» **AIM**: Note each line of the listing that contains the string "scene", and copy it.

» **INFORMATION SHOWN**:

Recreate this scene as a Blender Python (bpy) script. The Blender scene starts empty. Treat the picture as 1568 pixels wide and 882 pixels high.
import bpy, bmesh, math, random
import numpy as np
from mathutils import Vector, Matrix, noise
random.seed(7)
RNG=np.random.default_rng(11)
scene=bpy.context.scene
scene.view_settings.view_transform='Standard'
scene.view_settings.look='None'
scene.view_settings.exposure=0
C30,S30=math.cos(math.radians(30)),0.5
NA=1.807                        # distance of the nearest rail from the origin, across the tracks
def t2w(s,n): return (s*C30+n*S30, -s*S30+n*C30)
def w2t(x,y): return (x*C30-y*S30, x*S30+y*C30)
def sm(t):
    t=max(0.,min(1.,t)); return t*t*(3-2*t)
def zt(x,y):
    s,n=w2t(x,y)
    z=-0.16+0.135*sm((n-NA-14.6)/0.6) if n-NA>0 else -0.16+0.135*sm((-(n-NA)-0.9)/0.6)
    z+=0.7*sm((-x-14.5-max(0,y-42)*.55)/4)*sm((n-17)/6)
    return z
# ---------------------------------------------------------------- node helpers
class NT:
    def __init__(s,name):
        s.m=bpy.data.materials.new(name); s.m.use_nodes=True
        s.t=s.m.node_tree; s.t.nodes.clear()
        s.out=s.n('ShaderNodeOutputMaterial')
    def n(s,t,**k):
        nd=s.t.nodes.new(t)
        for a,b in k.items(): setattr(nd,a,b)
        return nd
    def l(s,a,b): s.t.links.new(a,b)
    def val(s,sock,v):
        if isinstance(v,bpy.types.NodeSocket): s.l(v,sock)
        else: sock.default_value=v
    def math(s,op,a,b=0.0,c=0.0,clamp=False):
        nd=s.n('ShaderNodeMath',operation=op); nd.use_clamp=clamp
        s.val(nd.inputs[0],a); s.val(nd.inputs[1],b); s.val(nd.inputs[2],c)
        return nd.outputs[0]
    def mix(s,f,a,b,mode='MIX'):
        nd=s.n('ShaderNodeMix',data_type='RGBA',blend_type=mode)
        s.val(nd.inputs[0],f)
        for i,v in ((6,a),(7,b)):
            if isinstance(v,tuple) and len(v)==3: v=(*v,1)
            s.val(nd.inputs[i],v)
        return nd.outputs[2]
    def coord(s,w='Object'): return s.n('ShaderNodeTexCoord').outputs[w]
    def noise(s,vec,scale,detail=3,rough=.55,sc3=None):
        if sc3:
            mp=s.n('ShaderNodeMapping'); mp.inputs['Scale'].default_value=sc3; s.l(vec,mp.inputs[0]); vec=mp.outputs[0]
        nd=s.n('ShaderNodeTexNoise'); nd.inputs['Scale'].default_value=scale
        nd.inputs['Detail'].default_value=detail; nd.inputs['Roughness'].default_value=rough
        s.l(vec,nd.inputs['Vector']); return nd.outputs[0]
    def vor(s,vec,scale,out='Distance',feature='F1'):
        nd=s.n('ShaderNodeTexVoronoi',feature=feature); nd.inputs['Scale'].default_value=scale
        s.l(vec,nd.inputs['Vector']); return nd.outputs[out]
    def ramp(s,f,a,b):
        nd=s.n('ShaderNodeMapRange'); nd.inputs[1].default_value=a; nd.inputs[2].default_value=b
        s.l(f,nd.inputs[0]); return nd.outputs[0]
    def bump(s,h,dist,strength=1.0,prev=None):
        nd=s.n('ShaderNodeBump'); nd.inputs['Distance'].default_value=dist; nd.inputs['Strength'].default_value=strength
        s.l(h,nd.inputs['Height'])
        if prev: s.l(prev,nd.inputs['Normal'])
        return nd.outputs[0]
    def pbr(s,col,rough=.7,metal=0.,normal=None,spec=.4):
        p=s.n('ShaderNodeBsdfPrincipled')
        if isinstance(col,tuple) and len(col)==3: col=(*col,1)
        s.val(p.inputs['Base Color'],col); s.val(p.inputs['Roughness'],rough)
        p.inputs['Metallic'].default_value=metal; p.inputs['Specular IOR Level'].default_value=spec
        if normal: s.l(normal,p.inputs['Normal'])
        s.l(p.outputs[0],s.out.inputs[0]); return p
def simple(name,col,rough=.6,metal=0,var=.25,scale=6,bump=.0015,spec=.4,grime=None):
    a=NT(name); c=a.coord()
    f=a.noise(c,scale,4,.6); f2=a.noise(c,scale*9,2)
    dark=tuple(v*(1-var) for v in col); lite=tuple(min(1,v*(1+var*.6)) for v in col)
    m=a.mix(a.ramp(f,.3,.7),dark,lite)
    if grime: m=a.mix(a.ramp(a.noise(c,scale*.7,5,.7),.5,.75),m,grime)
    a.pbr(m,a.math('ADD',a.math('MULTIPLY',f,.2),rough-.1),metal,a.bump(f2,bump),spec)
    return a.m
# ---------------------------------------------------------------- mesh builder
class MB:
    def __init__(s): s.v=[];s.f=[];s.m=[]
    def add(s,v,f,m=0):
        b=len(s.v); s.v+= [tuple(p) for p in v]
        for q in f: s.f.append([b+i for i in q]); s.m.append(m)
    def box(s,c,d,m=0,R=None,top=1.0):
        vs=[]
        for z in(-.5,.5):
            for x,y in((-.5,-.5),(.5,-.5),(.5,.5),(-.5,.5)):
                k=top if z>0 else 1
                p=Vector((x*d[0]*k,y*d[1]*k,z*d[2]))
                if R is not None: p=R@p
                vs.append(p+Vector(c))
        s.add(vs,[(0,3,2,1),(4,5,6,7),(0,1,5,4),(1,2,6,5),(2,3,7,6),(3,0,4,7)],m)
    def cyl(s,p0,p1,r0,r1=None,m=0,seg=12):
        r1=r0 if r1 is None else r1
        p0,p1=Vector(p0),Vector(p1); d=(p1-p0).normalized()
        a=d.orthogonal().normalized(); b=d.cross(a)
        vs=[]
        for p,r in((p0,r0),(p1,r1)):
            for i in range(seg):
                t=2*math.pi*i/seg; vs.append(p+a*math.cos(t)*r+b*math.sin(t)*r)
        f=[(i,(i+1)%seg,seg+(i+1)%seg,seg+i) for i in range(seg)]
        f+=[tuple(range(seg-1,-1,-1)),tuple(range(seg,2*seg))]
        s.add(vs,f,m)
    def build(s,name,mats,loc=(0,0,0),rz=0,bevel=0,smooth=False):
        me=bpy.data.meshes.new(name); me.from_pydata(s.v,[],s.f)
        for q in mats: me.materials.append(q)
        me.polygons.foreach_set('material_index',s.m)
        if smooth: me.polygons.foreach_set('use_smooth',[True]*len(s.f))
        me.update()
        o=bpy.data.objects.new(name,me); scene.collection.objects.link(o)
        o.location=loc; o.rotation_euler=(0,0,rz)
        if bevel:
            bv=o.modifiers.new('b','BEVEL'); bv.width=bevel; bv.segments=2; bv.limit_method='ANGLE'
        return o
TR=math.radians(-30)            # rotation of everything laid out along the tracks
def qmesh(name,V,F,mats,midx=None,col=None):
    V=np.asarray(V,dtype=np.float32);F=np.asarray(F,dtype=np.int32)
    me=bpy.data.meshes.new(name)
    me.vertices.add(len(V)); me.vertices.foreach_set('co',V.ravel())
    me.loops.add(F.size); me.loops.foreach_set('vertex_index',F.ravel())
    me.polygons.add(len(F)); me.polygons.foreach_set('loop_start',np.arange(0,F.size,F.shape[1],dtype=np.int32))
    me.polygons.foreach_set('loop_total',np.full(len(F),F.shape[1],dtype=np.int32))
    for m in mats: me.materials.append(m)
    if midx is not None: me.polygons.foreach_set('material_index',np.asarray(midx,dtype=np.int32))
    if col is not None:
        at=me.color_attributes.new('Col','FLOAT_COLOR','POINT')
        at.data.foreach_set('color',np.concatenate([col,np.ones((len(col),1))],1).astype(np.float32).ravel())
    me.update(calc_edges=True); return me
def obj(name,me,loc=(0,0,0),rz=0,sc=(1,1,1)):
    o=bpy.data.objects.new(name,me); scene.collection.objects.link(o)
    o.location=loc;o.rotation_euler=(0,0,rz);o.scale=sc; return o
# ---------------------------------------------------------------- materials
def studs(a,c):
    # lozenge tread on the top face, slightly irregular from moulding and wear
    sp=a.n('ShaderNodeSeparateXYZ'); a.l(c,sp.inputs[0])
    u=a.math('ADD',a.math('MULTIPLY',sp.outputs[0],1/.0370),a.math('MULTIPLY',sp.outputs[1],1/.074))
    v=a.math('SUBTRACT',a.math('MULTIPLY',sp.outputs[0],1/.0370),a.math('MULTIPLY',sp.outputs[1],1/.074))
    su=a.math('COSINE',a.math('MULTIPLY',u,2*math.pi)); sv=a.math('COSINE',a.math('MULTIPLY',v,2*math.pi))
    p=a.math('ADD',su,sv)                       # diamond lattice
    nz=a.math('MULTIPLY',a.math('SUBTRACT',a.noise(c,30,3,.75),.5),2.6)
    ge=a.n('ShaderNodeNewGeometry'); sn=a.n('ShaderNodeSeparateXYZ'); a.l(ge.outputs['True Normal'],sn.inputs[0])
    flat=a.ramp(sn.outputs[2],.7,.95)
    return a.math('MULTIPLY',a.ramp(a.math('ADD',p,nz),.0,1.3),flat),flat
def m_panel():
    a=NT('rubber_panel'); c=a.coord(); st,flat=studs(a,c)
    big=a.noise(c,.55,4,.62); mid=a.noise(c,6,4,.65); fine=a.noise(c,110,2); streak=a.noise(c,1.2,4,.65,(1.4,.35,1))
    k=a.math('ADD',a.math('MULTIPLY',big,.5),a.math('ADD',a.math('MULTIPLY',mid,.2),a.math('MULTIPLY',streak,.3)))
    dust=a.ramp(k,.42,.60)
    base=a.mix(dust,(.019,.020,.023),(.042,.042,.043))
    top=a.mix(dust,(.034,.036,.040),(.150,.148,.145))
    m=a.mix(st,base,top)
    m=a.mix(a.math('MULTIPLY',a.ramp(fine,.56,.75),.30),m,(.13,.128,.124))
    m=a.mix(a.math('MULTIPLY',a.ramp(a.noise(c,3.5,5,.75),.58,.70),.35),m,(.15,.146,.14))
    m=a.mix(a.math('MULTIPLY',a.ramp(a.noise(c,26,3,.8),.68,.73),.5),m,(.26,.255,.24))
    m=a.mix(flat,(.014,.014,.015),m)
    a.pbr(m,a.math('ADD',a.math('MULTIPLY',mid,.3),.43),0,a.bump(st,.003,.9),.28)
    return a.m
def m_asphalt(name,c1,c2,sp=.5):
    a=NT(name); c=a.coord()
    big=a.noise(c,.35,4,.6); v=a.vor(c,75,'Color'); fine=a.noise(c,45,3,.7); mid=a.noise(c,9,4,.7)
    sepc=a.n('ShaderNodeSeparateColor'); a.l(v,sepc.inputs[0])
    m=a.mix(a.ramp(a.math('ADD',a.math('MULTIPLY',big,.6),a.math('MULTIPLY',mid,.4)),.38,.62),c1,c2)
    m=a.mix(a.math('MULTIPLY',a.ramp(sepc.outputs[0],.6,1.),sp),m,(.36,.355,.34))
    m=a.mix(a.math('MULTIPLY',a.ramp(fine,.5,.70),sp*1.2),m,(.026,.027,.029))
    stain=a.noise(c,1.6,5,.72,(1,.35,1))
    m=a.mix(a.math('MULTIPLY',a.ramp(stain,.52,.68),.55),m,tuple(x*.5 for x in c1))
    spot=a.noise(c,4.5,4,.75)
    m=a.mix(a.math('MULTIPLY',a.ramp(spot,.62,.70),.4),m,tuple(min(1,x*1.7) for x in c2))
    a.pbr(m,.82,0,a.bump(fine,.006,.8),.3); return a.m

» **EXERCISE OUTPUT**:
Recreate this scene as a Blender Python (bpy) script. The Blender scene starts empty. Treat the picture as 1568 pixels wide and 882 pixels high.
scene=bpy.context.scene
scene.view_settings.view_transform='Standard'
scene.view_settings.look='None'
scene.view_settings.exposure=0
        o=bpy.data.objects.new(name,me); scene.collection.objects.link(o)
    o=bpy.data.objects.new(name,me); scene.collection.objects.link(o)